Given the plot’s being set in 2001 and the history of Germany in the twentieth century, it’s not difficult to calculate what the revelation about Meyer will be, at least in general terms; but when shown, the details carry considerable power, especially since Kreuzpainter and his behind-the-camera collaborators, cinematographer Jakub Bejnarowicz and editor Johannes Hubrich, stage the relevant flashback so expertly.    

There are numerous other flashbacks scattered throughout the film, and Hubrich doesn’t always manage the transitions as smoothly as he might, though Bejnarowicz cunningly differentiates them visually from the “contemporary” material. There’s also a feeling of stiffness in some of the performances (M’Barek and Lara occasionally seem ill at ease), as well as heavy-handedness in the symbolism (the opening pugilism as an indication of Caspar’s fighting spirit, the breakdown of the classic Mercedes Hans had given Caspar just at the point when he begins to have doubts about the dead man).  Nor does the script make as much of its hero’s Turkish roots—intended of course to make oblique reference to German attitudes toward “the other”—as it could.

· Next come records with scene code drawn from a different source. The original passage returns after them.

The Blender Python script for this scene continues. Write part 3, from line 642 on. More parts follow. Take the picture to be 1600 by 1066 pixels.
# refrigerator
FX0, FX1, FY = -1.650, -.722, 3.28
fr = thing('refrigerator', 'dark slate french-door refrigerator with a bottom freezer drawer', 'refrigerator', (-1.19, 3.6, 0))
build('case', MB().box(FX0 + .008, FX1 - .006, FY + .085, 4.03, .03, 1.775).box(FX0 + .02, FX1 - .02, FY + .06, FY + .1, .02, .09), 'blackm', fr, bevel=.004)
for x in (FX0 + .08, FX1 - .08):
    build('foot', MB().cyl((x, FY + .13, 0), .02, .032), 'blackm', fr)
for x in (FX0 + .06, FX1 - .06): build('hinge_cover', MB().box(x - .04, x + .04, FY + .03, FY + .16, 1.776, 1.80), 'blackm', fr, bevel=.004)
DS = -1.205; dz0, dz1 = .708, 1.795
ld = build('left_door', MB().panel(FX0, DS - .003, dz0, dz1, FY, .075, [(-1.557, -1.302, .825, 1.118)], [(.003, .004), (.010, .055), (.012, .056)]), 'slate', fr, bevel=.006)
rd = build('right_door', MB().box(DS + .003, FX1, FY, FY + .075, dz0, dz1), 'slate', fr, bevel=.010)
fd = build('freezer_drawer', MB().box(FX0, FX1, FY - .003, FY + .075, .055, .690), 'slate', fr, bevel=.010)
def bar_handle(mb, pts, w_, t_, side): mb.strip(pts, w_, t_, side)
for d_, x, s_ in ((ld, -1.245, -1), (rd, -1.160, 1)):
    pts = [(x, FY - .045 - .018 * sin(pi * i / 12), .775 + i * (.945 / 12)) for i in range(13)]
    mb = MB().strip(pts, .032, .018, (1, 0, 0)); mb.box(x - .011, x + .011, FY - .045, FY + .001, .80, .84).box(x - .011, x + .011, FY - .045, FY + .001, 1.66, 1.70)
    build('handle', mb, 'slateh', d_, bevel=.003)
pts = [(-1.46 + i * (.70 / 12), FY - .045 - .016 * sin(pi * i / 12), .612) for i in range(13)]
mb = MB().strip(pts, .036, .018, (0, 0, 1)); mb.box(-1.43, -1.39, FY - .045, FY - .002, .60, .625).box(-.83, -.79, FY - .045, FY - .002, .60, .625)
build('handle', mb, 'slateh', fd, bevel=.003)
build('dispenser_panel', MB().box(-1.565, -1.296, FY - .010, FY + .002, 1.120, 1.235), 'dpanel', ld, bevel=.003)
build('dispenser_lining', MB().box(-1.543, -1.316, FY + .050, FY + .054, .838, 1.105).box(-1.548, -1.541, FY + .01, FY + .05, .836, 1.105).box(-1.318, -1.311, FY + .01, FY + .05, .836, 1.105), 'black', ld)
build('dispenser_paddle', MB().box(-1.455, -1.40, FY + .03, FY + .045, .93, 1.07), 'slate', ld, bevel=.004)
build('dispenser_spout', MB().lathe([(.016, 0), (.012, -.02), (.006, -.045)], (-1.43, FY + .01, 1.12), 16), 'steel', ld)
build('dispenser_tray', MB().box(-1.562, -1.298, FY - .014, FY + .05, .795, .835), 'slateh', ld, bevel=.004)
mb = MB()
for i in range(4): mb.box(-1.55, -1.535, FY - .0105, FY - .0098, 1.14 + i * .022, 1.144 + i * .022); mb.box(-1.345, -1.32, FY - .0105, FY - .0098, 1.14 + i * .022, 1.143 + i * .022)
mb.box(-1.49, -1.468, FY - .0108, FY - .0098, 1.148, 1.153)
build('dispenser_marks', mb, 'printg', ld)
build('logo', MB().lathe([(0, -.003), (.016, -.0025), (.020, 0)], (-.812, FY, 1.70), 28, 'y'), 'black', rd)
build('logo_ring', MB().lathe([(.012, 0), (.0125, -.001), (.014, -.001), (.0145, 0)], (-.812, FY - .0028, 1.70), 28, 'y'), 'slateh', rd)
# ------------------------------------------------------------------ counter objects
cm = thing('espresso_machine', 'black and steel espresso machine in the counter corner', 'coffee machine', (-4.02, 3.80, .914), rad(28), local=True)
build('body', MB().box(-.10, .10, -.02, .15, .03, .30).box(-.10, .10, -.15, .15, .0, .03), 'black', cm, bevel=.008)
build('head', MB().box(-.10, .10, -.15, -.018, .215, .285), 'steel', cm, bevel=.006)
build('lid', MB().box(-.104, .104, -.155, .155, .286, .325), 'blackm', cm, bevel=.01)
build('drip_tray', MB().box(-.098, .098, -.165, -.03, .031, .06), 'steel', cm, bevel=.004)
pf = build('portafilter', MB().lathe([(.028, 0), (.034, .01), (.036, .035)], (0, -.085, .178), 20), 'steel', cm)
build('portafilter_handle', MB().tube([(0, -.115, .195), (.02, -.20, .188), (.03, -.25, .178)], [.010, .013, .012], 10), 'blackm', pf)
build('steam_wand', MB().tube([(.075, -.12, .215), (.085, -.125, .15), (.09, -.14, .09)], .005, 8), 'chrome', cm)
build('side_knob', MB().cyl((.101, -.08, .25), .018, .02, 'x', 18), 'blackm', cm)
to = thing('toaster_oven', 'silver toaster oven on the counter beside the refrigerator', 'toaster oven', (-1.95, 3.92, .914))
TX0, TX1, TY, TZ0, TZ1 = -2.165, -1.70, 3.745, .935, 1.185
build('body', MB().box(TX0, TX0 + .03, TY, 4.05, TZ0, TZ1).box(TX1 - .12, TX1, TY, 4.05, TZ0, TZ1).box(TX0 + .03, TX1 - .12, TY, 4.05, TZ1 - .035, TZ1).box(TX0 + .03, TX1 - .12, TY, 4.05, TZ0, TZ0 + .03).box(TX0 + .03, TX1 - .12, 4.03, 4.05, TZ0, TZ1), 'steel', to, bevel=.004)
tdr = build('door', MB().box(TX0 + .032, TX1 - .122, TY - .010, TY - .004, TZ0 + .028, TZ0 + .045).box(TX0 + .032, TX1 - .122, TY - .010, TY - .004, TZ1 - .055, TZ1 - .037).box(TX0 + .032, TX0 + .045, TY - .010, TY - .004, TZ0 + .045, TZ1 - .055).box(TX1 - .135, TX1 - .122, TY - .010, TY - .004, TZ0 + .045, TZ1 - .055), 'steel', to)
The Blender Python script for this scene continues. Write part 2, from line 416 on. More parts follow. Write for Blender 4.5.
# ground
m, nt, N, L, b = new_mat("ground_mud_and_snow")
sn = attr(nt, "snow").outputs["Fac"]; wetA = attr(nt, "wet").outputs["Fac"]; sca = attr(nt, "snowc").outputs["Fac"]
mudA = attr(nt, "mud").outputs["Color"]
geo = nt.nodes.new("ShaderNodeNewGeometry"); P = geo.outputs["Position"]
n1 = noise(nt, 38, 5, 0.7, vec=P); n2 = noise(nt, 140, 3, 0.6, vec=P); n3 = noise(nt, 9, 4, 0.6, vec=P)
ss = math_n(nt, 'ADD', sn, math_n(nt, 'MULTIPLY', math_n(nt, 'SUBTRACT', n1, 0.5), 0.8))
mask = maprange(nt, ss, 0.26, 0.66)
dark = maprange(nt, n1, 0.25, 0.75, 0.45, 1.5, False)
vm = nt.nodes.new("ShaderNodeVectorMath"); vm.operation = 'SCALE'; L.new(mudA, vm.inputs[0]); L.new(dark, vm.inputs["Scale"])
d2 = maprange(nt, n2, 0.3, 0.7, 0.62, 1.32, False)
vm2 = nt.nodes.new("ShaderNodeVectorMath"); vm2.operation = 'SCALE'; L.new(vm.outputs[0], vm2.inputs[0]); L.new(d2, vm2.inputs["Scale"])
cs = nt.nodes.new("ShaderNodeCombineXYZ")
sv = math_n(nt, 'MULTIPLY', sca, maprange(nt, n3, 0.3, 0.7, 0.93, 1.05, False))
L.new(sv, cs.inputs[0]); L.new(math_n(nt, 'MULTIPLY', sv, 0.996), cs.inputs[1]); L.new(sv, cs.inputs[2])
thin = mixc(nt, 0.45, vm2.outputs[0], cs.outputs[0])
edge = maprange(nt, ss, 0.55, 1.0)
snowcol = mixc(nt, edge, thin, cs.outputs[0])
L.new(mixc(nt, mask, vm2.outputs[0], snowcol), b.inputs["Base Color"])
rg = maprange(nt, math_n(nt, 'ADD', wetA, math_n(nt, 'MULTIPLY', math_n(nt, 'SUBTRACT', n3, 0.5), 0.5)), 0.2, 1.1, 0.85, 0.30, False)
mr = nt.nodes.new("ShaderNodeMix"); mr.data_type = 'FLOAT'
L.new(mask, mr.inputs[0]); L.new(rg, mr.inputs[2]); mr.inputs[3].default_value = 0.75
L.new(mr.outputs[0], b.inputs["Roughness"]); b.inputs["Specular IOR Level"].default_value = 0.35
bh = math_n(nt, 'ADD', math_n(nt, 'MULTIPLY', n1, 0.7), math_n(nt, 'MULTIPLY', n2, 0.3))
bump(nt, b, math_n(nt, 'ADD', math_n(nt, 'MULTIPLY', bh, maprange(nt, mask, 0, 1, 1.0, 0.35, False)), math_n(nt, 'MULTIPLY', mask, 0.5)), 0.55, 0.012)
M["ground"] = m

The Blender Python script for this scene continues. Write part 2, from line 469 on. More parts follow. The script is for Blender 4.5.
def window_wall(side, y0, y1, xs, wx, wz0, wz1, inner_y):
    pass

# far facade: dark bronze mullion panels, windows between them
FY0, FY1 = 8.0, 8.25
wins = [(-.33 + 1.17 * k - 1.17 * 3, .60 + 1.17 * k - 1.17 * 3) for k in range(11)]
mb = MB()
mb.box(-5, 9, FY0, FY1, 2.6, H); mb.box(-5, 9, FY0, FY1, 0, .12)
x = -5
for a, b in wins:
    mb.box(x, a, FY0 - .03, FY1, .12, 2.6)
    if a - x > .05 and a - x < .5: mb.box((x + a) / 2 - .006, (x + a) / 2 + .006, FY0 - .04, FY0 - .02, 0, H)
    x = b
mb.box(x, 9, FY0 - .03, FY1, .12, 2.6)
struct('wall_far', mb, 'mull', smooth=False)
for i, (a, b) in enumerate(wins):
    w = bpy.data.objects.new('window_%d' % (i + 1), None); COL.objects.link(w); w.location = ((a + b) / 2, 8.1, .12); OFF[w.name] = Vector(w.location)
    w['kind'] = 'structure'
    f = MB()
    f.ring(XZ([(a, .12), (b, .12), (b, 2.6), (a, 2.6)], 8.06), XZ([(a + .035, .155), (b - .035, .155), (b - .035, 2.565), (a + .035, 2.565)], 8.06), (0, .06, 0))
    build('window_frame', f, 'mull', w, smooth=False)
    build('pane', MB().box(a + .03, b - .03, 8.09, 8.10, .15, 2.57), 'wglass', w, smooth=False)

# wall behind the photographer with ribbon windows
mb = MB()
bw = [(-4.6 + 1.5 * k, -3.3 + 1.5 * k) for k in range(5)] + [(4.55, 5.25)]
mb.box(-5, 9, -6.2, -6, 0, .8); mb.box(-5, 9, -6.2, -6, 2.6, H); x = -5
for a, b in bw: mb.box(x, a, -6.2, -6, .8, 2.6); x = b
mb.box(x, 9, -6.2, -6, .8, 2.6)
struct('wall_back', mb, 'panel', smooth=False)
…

But with standout turns from Lauterbach, Niewöhner and Nero (who conveys more through body language than many actors do with volumes of words) and fine work from production designer Josef Sanktjohanser, “The Collini Case” emerges, despite minor flaws, as a taut and engrossing legal procedural that has more on its mind than simply reaching a verdict on one man’s guilt or innocence.  Its final revelation might not be a shocking surprise, but a courtroom confrontation between Leinen and Mattinger at the close effectively articulates the larger point that von Schirach was intent on making in his book—about how post-war Germany chose to manipulate the scales of justice in its treatment of those who hadn’t achieved the same degree of notoriety as his own grandfather.